Restoring the structures of the Roman Catholic Church in Ukraine on January 16, 1991 the Holy Father John Paul II also re-erected the diocese of Kamyanets Podilsky. It's new boundaries covered the territory from river Zbruch in the West and the borders with the Russian Federation in the East, to the shores of the Black Sea and the Autonomous Republic of Crimea, including whole south of Ukraine. The area in 1991 was equal with the area of 10 regions (oblasts) of Ukraine and amounted to 270 700 km2. The first bishop was appointed bp Jan Olszanski (1991-2002). One of his first decisions was the dedication of the diocese to the Most Sacred Heart of the Lord. Thanks to the efforts of Bishop Jan Olsznski the Higher Priests' Trainins Seminary and the Institute of Religious Sciences in Gorodok were created and 9 deanships were formed. The number of Catholics was estimated about 390 000 people.

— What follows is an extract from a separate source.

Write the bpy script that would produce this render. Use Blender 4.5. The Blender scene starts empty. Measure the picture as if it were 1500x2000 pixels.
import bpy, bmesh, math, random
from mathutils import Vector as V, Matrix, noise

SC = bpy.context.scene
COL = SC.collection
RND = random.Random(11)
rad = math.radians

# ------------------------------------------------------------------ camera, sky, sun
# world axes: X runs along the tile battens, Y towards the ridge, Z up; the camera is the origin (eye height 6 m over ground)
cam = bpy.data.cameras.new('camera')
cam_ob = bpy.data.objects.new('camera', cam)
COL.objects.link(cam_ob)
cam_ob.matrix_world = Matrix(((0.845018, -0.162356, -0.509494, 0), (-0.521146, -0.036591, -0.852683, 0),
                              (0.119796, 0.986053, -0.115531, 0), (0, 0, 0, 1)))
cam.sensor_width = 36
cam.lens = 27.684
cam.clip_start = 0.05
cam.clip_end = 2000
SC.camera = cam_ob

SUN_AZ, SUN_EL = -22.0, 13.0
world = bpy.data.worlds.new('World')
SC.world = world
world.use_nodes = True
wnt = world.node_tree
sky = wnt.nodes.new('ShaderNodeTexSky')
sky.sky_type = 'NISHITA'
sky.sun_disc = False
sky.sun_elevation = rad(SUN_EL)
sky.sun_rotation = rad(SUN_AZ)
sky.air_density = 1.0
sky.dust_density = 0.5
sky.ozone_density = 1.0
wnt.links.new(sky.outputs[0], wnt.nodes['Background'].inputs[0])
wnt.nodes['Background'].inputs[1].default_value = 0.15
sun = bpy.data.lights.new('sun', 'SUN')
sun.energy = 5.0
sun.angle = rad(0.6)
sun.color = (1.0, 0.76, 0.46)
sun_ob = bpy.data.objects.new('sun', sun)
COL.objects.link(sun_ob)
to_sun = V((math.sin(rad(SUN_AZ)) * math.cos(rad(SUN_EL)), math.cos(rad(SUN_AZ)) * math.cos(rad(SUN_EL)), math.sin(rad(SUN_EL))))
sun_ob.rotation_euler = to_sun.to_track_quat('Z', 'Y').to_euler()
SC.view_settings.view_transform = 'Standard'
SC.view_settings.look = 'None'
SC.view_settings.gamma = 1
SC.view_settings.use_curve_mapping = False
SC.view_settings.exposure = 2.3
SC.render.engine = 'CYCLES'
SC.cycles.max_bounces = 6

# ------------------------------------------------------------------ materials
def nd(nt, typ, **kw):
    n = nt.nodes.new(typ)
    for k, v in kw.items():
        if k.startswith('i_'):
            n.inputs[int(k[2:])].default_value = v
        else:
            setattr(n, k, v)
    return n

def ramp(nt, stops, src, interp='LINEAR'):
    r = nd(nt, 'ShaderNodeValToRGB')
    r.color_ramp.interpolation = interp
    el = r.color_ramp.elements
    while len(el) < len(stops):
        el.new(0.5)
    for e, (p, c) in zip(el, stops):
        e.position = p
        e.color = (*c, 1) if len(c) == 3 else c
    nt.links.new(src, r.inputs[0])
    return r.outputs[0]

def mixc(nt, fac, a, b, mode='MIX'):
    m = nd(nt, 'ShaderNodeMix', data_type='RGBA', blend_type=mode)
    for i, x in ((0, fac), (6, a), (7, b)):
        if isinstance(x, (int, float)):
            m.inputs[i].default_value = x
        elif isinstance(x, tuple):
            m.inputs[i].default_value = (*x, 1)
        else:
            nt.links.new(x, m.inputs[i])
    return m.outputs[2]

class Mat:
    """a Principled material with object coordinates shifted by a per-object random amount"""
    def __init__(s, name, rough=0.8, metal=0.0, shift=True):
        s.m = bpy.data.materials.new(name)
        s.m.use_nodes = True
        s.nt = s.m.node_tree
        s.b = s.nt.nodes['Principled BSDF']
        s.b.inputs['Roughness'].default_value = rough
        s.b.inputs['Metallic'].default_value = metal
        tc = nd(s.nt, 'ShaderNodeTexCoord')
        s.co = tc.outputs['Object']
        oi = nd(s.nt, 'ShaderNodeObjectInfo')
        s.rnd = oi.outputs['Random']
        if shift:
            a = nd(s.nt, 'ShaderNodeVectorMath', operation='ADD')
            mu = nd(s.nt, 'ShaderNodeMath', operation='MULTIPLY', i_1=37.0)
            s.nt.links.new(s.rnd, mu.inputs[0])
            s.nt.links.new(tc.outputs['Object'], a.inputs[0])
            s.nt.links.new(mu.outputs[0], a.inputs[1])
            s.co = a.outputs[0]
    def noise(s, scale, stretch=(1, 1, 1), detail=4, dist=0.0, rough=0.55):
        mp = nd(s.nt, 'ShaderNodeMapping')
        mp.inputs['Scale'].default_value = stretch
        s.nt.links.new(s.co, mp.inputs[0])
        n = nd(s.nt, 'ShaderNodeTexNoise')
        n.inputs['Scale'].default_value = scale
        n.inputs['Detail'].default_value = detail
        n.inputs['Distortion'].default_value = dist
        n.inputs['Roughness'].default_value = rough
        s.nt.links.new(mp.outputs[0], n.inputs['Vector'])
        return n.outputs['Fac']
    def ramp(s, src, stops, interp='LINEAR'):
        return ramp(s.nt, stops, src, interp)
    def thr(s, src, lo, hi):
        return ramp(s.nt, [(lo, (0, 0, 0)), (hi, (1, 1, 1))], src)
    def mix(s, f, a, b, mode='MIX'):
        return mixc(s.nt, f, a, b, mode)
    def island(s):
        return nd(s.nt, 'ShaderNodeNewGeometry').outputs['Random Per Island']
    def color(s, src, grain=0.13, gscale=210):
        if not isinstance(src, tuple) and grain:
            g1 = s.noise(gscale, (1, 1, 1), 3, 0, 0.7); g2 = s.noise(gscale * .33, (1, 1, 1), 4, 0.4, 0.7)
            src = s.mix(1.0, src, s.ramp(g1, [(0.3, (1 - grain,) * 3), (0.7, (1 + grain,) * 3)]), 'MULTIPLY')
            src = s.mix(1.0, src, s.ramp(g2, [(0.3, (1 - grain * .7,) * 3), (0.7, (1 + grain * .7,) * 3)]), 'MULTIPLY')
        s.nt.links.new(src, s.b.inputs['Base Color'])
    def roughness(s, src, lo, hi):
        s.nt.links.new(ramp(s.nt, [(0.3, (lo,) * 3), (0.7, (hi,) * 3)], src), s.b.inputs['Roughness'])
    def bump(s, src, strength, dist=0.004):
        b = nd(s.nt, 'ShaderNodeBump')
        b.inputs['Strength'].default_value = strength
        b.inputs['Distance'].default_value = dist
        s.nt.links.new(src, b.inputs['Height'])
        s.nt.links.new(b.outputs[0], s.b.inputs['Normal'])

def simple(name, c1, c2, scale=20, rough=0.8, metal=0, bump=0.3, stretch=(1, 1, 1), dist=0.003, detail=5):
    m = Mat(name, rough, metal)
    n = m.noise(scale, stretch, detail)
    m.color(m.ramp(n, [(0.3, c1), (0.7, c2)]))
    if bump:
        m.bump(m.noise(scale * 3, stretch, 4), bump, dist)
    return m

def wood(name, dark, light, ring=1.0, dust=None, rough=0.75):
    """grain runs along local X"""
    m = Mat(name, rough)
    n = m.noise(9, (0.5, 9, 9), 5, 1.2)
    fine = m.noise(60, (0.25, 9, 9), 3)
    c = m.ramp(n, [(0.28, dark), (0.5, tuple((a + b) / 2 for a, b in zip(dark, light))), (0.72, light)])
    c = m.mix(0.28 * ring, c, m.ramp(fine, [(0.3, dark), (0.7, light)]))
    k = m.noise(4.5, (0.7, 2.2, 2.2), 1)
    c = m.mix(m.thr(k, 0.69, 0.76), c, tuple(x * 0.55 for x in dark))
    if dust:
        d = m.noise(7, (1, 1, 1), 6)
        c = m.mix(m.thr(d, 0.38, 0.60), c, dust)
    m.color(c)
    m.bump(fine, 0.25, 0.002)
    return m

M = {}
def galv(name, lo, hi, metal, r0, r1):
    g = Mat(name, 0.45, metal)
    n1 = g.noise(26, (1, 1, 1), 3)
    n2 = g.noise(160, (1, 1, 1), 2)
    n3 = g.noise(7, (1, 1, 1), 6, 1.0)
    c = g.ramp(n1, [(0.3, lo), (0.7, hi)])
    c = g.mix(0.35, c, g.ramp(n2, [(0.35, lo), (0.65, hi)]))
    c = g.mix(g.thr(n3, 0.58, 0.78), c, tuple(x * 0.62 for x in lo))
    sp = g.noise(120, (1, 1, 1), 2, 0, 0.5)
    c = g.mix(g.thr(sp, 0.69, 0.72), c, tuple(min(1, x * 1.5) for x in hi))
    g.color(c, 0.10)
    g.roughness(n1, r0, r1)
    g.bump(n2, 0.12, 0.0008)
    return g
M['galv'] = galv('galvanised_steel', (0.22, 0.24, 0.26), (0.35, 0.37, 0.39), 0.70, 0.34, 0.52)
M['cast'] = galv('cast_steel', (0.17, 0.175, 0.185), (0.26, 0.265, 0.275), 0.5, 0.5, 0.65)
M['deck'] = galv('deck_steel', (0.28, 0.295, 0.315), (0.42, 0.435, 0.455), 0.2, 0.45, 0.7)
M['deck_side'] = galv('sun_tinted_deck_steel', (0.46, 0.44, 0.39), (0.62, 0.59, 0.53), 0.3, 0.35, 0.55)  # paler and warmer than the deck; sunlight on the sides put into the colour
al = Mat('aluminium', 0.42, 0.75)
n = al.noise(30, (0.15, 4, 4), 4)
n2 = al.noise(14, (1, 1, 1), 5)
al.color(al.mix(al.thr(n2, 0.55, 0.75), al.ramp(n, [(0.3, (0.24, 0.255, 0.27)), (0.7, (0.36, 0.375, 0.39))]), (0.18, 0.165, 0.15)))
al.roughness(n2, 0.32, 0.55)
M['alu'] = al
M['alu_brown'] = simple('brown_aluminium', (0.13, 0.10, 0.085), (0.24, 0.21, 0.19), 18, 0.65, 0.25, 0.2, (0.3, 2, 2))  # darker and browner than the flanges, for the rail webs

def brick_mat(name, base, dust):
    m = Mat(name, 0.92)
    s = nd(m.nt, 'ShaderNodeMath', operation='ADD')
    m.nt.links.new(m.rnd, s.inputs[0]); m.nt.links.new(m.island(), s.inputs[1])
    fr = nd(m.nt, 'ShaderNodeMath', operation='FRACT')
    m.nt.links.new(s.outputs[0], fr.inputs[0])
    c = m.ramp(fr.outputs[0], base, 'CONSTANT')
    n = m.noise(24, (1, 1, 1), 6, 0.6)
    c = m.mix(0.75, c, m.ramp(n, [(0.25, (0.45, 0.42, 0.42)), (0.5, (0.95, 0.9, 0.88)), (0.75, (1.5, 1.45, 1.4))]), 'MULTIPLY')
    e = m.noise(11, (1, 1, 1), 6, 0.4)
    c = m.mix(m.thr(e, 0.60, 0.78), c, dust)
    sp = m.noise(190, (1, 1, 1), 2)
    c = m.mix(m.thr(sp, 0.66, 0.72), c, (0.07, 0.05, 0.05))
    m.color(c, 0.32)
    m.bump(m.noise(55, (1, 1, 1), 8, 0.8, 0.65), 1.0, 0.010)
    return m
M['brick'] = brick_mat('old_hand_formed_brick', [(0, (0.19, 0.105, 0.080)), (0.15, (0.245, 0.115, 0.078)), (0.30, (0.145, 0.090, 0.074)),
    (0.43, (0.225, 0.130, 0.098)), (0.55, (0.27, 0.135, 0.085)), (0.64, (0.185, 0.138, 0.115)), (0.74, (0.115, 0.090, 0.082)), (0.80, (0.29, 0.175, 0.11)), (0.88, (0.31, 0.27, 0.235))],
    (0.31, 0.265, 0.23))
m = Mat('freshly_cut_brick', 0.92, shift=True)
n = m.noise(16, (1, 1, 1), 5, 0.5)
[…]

On May 4, 2002, Pope John Paul II reorganized the church structures of the Latin Rite in Ukraine separating whole Odesa-Simferopol diocese and half of Kharkiv-Zaporizhzhya dioceses from the diocese of Kamyanets-Podilsky. New boundaries of Kamyanets-Podilsky included Khmelnytsky and Vinnytsia regions.  On May 4, 2002, Father Leonid Maksimilian Dubravsky OFM became the new ordinary bihop of the diocese.

At present the diocese has 10 deanships: Bar, Khmelnitsky-West, Khmelnytsky-East, Gorodok, Kamyanets Podilsky, Murafa, Polonne, Tomashpil, Vinnitsa-West, Vinnitsa-East.


The life of Catholic saints is associated with Podillia: St. Zygmund Szczesny-Felinski, St. Albert Chmelowski, bl. Jan Beyzym, bl. Marcelina Darowska.